Livingstone himself was curiously unmoved by the event. In his journals he devoted just a few lines to this successful conclusion of a year’s endeavour, and the vindication of his decision to turn north from his original objective. All that was written was ‘We discovered Lake Nyassa (sic) a little before noon of the 16th September, 1859. Its southern end is in 14 degrees 25 minutes S. Lat., and 35 degrees 30 minutes E. Long. At this point the valley is about twelve miles wide. There are hills on both sides of the lake, but the haze from burning grass prevented us at the time from seeing far.’[7]
Sadly much more literary effort was expended in acrimonious verbiage heaped on those of his companions who laboured behind him in the swamps of Lake Malombe, and those further behind the scenes, none of whom shared with him, or cared to share with him, that pinnacle moment. He afforded he and his companions one night to camp on the shores of the lake – a night when the party where visited by a group of slavers nearby who sauntered over and offered Livingstone a handful of malachite for sale, or three little blacks girls at near enough a shilling each – an incident which served to reinforce the point that here in this earthly paradise his new vocation was profoundly manifest.
[1] Oliver Ransford, Livingstone’s Lake, 1966, page 78.
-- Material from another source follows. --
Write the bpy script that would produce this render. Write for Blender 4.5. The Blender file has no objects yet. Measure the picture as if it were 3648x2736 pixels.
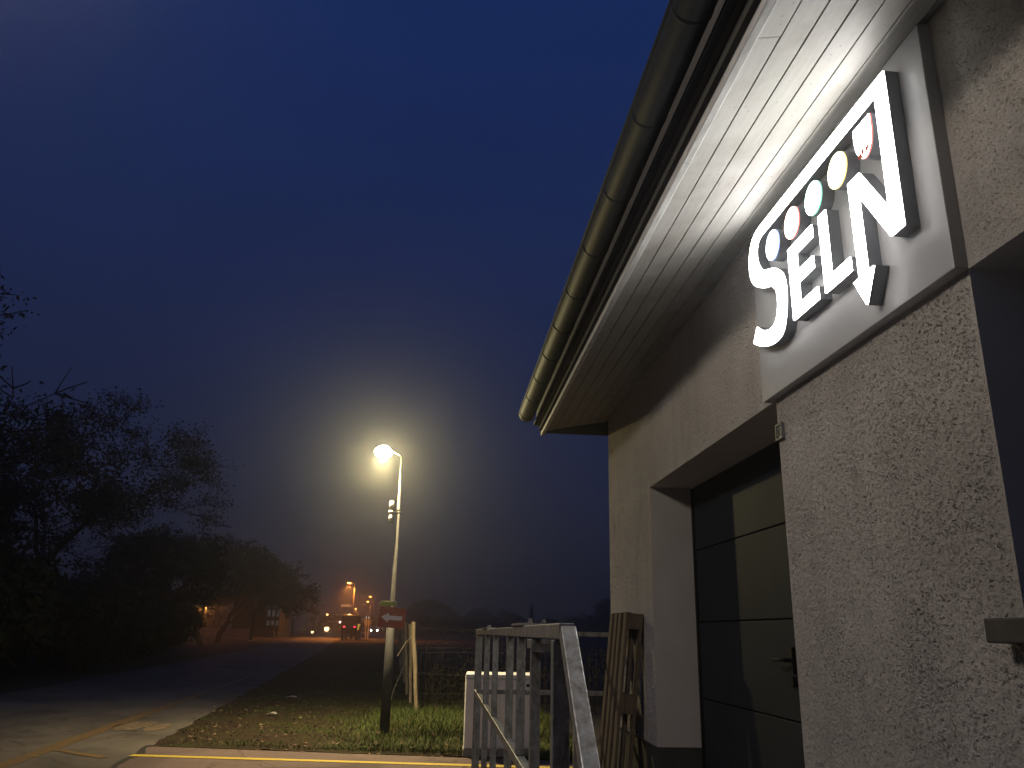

[2] David Livingstone, A Popular Account of Dr. Livingstone’s Expedition to the Zambezi and its Tributarie and the Discovery of Lakes Shirwa and Nyassa 1858-1964.
[3] Ibid.
[4] Oliver Ransford, Livingstone’s lake, 1966, page 87.
[5] Ibid. page 90.
[6] A Popular Account of Dr. Livingstone’s Expedition to the Zambezi and tributaries: And the Discovery of Lakes Shirwa and Nyassa 1858-1864
[7] David Livingstone, A Popular Account of Dr. Livingstone’s Expedition to the Zambesi and its tributaries
And of the Discovery of Lakes Shirwa and Nyassa, 1858-1864 , Project Gutenberg, 2001, page 37.